To be sure, there are areas for improvement in the open source methodology. Teams and individuals operate independently—according to their own views. As argued before, this is the best way to innovate. A thousand flowers bloom. But it has limitations in terms of integration.

What has Novell brought to the Linux Desktop?
Novell seeks to integrate all of the open source innovations into a Linux distribution that has the reliability that corporations demand. We bring a passion for the user, a focus on usability and a commitment to end-user success. Our engineers are working tirelessly to make Linux desktops viable in business, not just for the transactional and fixed function use cases where Linux has always been strong, but for basic office workers and knowledge workers.

In comparison, the Novell team building SUSE Linux Enterprise Desktop 10 is a small one, but it leverages the efforts of thousands of developers that work on dozens of different open source projects. Novell has created many projects which help to align the open source community around desktop improvement.

The openSUSE project, openSUSE.org, which was recently acclaimed the outstanding technical achievement of 2005 at this year's CeBIT conference, and was named "Best of Show" at April's Linux World Expo Boston, brings together a broad, dispersed community of desktop innovators. As I mentioned before, we have more than 25,000 registered members in the openSUSE community and SUSE Linux is installed more than 7,500 times every day. That's a lot of potential innovators.

Our Better Desktop project, betterdesktop.org, exposes for scrutiny some of our usability methodologies. (See Figure 3.) We have a human factors lab in which users from a variety of backgrounds (Linux, Windows, Mac) execute simple tasks using our desktop. We observe them—see where they struggle—and use this to make a more usable system. But significantly, Novell is doing this work in the open, anyone can come to our site and learn from our experience. We also encourage everyone to look at the site and tell us how to do better.

Much of Novell's investment in SUSE Linux Enterprise Desktop 10 has been to provide the seamless integration of many open source components:

  • a new graphic algorithm
  • a new search facility
  • an improved office suite

Novell also acts as a kind of editor; there are numerous, overlapping open source projects addressing related topics. It's not practical to include all of them in a particular distribution. We try to choose what is best, or what fits best with everything else.

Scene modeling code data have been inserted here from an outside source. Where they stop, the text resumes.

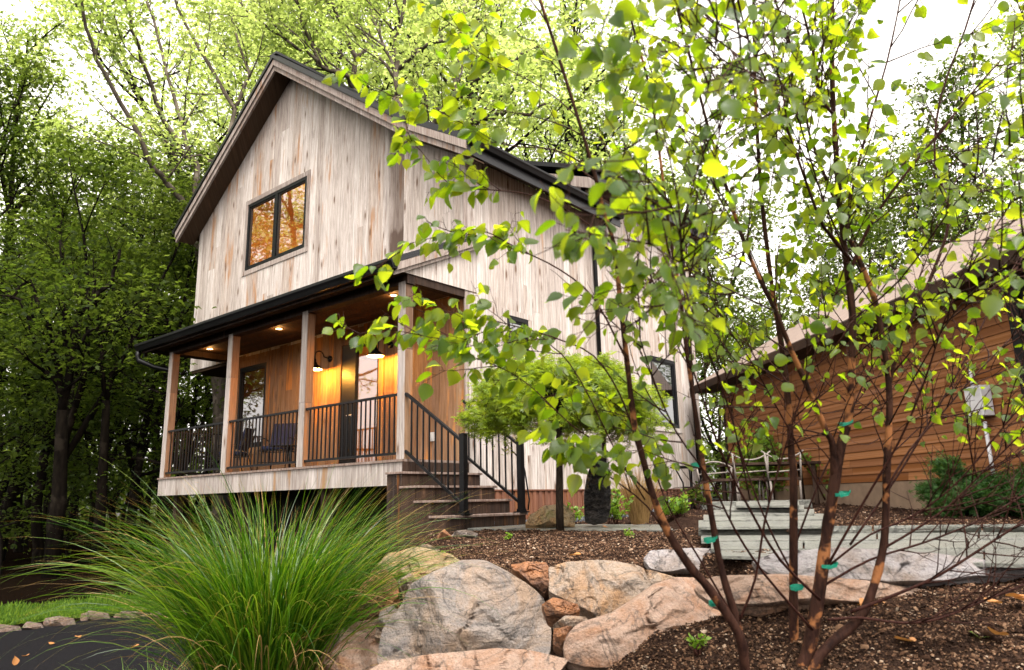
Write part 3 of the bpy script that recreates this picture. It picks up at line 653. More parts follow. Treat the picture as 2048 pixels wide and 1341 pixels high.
# gooseneck wall lamps
def wall_lamp(x, z):
    y = VF-.02; mb = MB(); mb.tube([(x, y-.002, z+.12), (x, y-.03, z+.12)], .06, 16)
    p = [(x, y-.03, z+.12)]
    for k in range(9):
        t = k/8*PI; p.append((x, y-.16-.10+.10*math.cos(t), z+.14+.10*math.sin(t)))
    p.append((x, y-.36, z+.06)); mb.tube(p, .011, 8)
    br = mb.build('wall_lamp', m_black, house)
    s = MB(); c = (x, y-.36, z-.12)
    s.lathe(c, [(.0, .19), (.028, .19), (.03, .13), (.045, .12), (.05, .09), (.075, .075), (.11, .05), (.145, .01), (.152, -.012), (.147, -.012)], 24); s.build('lamp_shade', m_black, br)
    s = MB(); s.lathe(c, [(.147, -.012), (.14, .005), (.105, .045), (.07, .07), (0, .08)], 24); s.build('shade_lining', m_bulbw, br)
    s = MB(); s.lathe(c, [(0, -.01), (.03, 0), (.038, .02), (.028, .05), (0, .06)], 12); s.build('bulb', m_bulb, br)
    lamp((c[0], c[1], c[2]-.035), 36, (1, .42, .06), .035)
wall_lamp(-3.86, 2.05); wall_lamp(-2.05, 2.05)
for x in (-7.0, -4.35, -1.0):
    s = MB(); s.lathe((x, .62, 2.714), [(0, 0), (.05, 0), (.05, .004), (0, .004)], 16); o = s.build('recessed_light', m_can, house)
    s = MB(); s.lathe((x, .62, 2.712), [(.052, 0), (.075, 0), (.075, .009), (.052, .009)], 16); s.build('bezel', m_bulbw, o); lamp((x, .62, 2.66), 1.6, (1, .5, .15), .04)
mb = MB(); mb.box((-.84, VP-.05, .36), (-.74, VP-.022, .50)); mb.box((-.815, VP-.058, .39), (-.765, VP-.051, .47), .2); mb.build('outlet', m_outlet, house)
# porch seats
def chair(loc, rz):
    root = empty('patio_chair', loc); b = MB()
    def T(x, y, z): return (loc[0]+x*math.cos(rz)-y*math.sin(rz), loc[1]+x*math.sin(rz)+y*math.cos(rz), loc[2]+z)
    for sx in (-1, 1):
        b.tube([T(sx*.27, -.27, 0), T(sx*.27, -.25, .42), T(sx*.27, -.22, .62), T(sx*.27, .0, .65), T(sx*.27, .22, .60)], .011, 6)
        b.tube([T(sx*.26, .30, 0), T(sx*.25, .20, .40), T(sx*.25, .33, .95)], .011, 6)
    b.tube([T(-.25, .33, .95), T(.25, .33, .95)], .011, 6); b.tube([T(-.27, -.25, .40), T(.27, -.25, .40)], .011, 6); b.tube([T(-.25, .2, .40), T(.25, .2, .40)], .011, 6)
    b.tube([T(-.27, -.26, .18), T(.27, -.26, .18)], .009, 6)
    for sx in (-1, 1): b.tube([T(sx*.265, -.25, .40), T(sx*.255, .2, .40)], .011, 6)
    b.build('frame', m_black, root)
    def pad(name, pts, th):
        c = MB(); P = [np.array(T(*p)) for p in pts]; n_ = np.cross(P[1]-P[0], P[3]-P[0]); n_ /= np.linalg.norm(n_); c.prism(P, n_*th); o = c.build(name, m_navy, root, .02); return o
    pad('seat_cushion', [(-.24, -.24, .42), (.24, -.24, .42), (.24, .2, .42), (-.24, .2, .42)], .07)
    pad('back_cushion', [(-.23, .19, .50), (.23, .19, .50), (.23, .31, .95), (-.23, .31, .95)], .05)
    return root
tag(chair((-4.55, .85, 0), .6), 'black metal patio chair with navy cushions in the middle of the porch', 'chair')
tag(chair((-6.3, .95, 0), -.9), 'black metal patio chair with navy cushions by the tall porch window', 'chair')
tb = empty('side_table', (-3.95, .6, 0), 'small low black table between the porch posts beside the chair', 'table')
mb = MB(); mb.lathe((-3.95, .6, .44), [(0, 0), (.24, 0), (.24, .02), (0, .02)], 24); mb.build('table_top', m_black, tb)
for k in range(3):
    t = k*2.09; mb = MB(); mb.tube([(-3.95+.18*math.cos(t), .6+.18*math.sin(t), .44), (-3.95+.22*math.cos(t), .6+.22*math.sin(t), 0)], .011, 6); mb.build('leg', m_black, tb)

# ------------------------------------------------------------------ brown clapboard building on the right
P0 = at(1462, 985, 16.0); P1 = at(2095, 985, 7.85)
A2, B2 = np.array([P0[0], P0[1], 0]), np.array([P1[0], P1[1], 0]); dL = B2-A2; LW2 = np.linalg.norm(dL); dL /= LW2
nL = np.array([-dL[1], dL[0], 0.]);                                    # candidate outward normal
if np.dot(nL, CAM*np.array([1, 1, 0])-A2) < 0: nL = -nL
barn = empty('outbuilding', A2+np.array([0, 0, -.75]), 'low outbuilding of orange brown cedar clapboards with a shingled gable roof', 'building')
ZE = 1.83
def Q(s, o, z): return A2+dL*s+nL*o+np.array([0, 0, z])
mb = MB(); zz = -.45; k = 0
while zz < ZE+.1:
    s0 = 0.0
    while s0 < LW2-.02:
        s1 = min(LW2, s0+rr.uniform(1.4, 3.4)); r = rr.random()
        mb.add([Q(s0+.002, .022, zz), Q(s1-.002, .022, zz), Q(s1-.002, .006, zz+.118), Q(s0+.002, .006, zz+.118), Q(s0, 0, zz), Q(s1, 0, zz)], [(0, 1, 2, 3), (4, 5, 1, 0)], r); s0 = s1
    zz += .115; k += 1
mb.build('wall', m_cedar, barn)
mb = MB(); mb.prism([Q(0, -.001, -1.2), Q(LW2, -.001, -1.2), Q(LW2, -.001, ZE+.1), Q(0, -.001, ZE+.1)], -nL*.1); mb.prism([Q(0, -.1, -1.2), Q(0, -8, -1.2), Q(0, -8, ZE), Q(0, -4, ZE+2.3), Q(0, -.1, ZE)], dL*.1)
mb.prism([Q(0, 0.03, -.45), Q(0, .03, ZE+.1), Q(.09, .03, ZE+.1), Q(.09, .03, -.45)], -nL*.04)
mb.build('wall', m_dark, barn)
mb = MB(); mb.prism([Q(.1, .012, -1.1), Q(LW2, .012, -1.1), Q(LW2, .012, -.46), Q(.1, .012, -.46)], -nL*.1, .8); mb.build('foundation', simple('tan_foundation', (.17, .115, .075), .85), barn)
mb = MB(); mb.prism([Q(LW2, .02, -1.0), Q(LW2+2.6, .02, -1.0), Q(LW2+2.6, .02, ZE+.1), Q(LW2, .02, ZE+.1)], -nL*.1); mb.prism([Q(LW2-.06, .05, -.9), Q(LW2+.10, .05, -.9), Q(LW2+.10, .05, ZE+.02), Q(LW2-.06, .05, ZE+.02)], -nL*.06); mb.build('garage_door', m_frame, barn)
# roof with UVs for the shingle courses
def roofplane(name, s0, s1, o0, z0, o1, z1, th, parent):
    me = bpy.data.meshes.new(name); V = [Q(s0, o0, z0), Q(s1, o0, z0), Q(s1, o1, z1), Q(s0, o1, z1)]; V += [v-np.array([0, 0, th]) for v in V]
    me.from_pydata([tuple(v) for v in V], [], [(0, 1, 2, 3), (7, 6, 5, 4), (0, 4, 5, 1), (1, 5, 6, 2), (2, 6, 7, 3), (3, 7, 4, 0)])
    uv = me.uv_layers.new(name='UVMap'); H = math.hypot(o1-o0, z1-z0); u_ = [(0, 0), (s1-s0, 0), (s1-s0, H), (0, H)]*2
    for lp in me.loops: uv.data[lp.index].uv = u_[lp.vertex_index]
    return link(me, name, m_shing, parent)
rf = roofplane('roof', -.55, LW2+2.9, .55, ZE+.02, -4.0, ZE+2.5, .05, barn)
roofplane('roof_slope', -.55, LW2+2.9, -8.5, ZE+.02, -4.002, ZE+2.5, .05, rf)
mb = MB(); mb.prism([Q(-.55, .56, ZE+.0), Q(LW2+2.9, .56, ZE+.0), Q(LW2+2.9, .56, ZE-.14), Q(-.55, .56, ZE-.14)], -nL*.03)
mb.prism([Q(-.56, .55, ZE-.04), Q(-.56, -4, ZE+2.44), Q(-.56, -4, ZE+2.28), Q(-.56, .55, ZE-.20)], dL*.04)
mb.prism([Q(-.54, .52, ZE-.10), Q(LW2+2.9, .52, ZE-.10), Q(LW2+2.9, .52, ZE-.12), Q(-.54, .52, ZE-.12)], -nL*.52); mb.build('fascia', m_dark, rf)
mb = MB(); c = LW2*.925
mb.prism([Q(c-.15, .03, .24), Q(c+.12, .03, .24), Q(c+.12, .03, .60), Q(c-.15, .03, .60)], nL*.14, .5); mb.build('meter_box', m_greybox, barn, .01)
mb = MB(); mb.tube([Q(c, .08, .18), Q(c, .08, -.8)], .022, 8); mb.tube([Q(c-.1, .08, .60), Q(c-.1, .08, .9)], .02, 8); mb.build('conduit', m_greybox, barn)

# ------------------------------------------------------------------ flagstone walk
def slab_poly(name, pts, th, mat, seed=0, bev=.015):
    rg = random.Random(seed); mb = MB(); mb.prism([np.array(p) for p in pts], (0, 0, -th), rg.random()); return mb.build(name, mat, None, bev)
path = empty('path', (4, 1, -.95)); tag(path, kind='structure')
rg = random.Random(4); x = 1.22; mb = MB(); gp = .012
while x < 4.3:
    L = rg.uniform(.6, .95); 
    for (y0, y1) in ((.08, .82), (.832, 1.55)):
        d = rg.uniform(-.1, .1); z = -.938+rg.uniform(-.006, .006)
        mb.prism([(x+d+gp, y0, z), (x+L+d, y0, z), (x+L+d, y1, z), (x+d+gp, y1, z)], (0, 0, -.07), rg.random())
    x += L
mb.build('paving', m_flag, path, .008)
def worldat(x, y, z): r = F+RX*(x-1024)/FPX+UX*(670.5-y)/FPX; return CAM+r*((z-CAM[2])/r[2])
# broad shallow stone steps climbing away, each a row of slabs
rows = [(1113, 1098, 1432, 2140, -.965), (1097.8, 1081, 1420, 2140, -.94), (1080.8, 1066, 1400, 2140, -.91), (1065.8, 1053.5, 1395, 2140, -.88),
        (1053.3, 1040, 1395, 1665, -.83), (1039.8, 1029, 1405, 1650, -.795), (1028.8, 1019.5, 1425, 1630, -.76), (1019.3, 1011.5, 1440, 1610, -.725), (1011.3, 1004, 1470, 1600, -.69)]
mb = MB()
for i, (yb, yt, xl, xr, z) in enumerate(rows):
    z2 = (rows[i+1][4] if i+1 < len(rows) else z+.03)-.006
    n = 1 if xr-xl < 300 else 4; cuts = [xl]+[xl+(xr-xl)*(k+rg.uniform(-.2, .2))/n for k in range(1, n)]+[xr]
    for a, b in zip(cuts[:-1], cuts[1:]):
        sl = -.012*(b-1500) if False else 0
        kb, kt = ((.028, -.004) if i == 0 else (-.004, -.008) if i == 1 else (-.008, -.010) if i == 2 else (-.010, -.010)); P = [worldat(a+2, yb+(a-1500)*kb, z), worldat(b-2, yb+(b-1500)*kb, z), worldat(b-2, yt+(b-1500)*kt, z2), worldat(a+2, yt+(a-1500)*kt, z2)]
        mb.prism(P, (0, 0, -.022), rg.random())
mb.build('stone_steps', m_flag, path, .008)
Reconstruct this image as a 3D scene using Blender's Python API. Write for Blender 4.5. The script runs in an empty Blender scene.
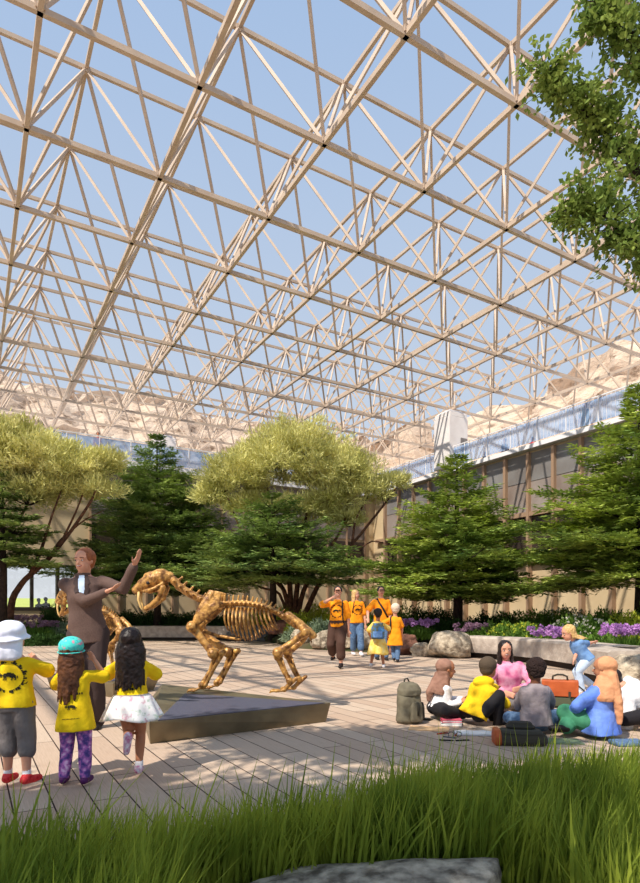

We also spend a great deal of effort making sure the desktop is complete. There are many "mundane" programming tasks (drivers, for example) which will not get 100 percent coverage without the support of a large vendor. Novell is enthusiastically encouraging others ISVs (independent software vendors) and IHVs (independent hardware vendors) to provide a complete solution. And for certain critical needs, we are rolling up our sleeves and filling in many of the holes ourselves.

Of course, for the Linux desktop, in fact, for Linux to succeed in business, it needs to be delivered in a consistent, secure and hardened distribution that is fully supported and guaranteed. That's a place where Novell's market position, history and scale—unique in the Linux industry—addresses many concerns.

> Any final thoughts?
Since joining Novell, I've discovered that Novell has a very special team. The commitment of my colleagues to solve business issues for real businesses is unequaled in the industry. Our platform approach to Linux—our launch of SUSE Linux Enterprise 10 this summer—will give customers more options to integrate Linux and an Open Enterprise approach into their organizations. Novell is at the beginning of a great run—just two months ago, at the LinuxSolutions 2006 conference in Paris, my colleague Nat Friedman got a standing ovation for his demonstration of SUSE Linux Enterprise Desktop 10. This ovation from 1,000 attendees at the conference was a spontaneous expression of joy, satisfaction and teamwork that the Linux desktop has more than arrived. That was a great moment for Linux and for the Linux desktop. But there will be many other great moments that Novell will be experiencing and sharing in the months and years to come. The Linux desktop is just the beginning of a great new chapter for Novell.